July 24th, 2007 Posted by D Webber

Filling a DNS server’s cache with fake records just got a whole lot easier. Two flaws in the BIND domain name server (DNS) software were announced today that make the normally hit-or-miss practice of stuffing name servers full of false info into a sure thing.

“This is a powerful attack, as it retracts the security of BIND 9 to almost where it was over a decade ago,” says the “executive summary ” from the group who published the flaw. All versions of BIND 9.x are affected, which is what the majority of DNS servers on the Internet are running.

The worst flaw gives attackers a “1 in 8 chance of guessing the next query id for 50% of the query ids” coming from a DNS server, which are excellent odds. The attacker only has to get a victim’s DNS server to query a domain hosted on server he controls (e.g. by sending email to the victim’s SMTP server, causing it’s spam filters to do a lookup on the attacker’s domain). Then it’s just a matter of predicting the next query ID to send spoofed answers to the victim DNS and suddenly update.microsoft.com starts resolving to an IP in Siberia.

New versions of point releases in the BIND 9.x series are available that fix the flaws. You need BIND 9.2.8-P1, BIND 9.3.4-P1, BIND 9.4.1-P1 or BIND 9.5.0a6.

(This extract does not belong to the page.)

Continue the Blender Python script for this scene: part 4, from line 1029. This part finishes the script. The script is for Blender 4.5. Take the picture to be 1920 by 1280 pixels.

A decade ago when I first started working in Internet security I would’ve been very excited by this kind of flaw: an easy exploit that affects pretty much the entire Internet… the phishers and other criminals are going do lots of damage with this. However now I’ve seen too many major organizations (especially government) who still haven’t taken even basic steps to secure their name servers : they’re still running ancient versions of BIND, allowing recursive queries from outside, no split DNS, and so on. This predicable query ID issue is nasty, but in reality it’s so far down the list of issues for most organization’s DNS infrastructure that it’s hard to get too excited about it.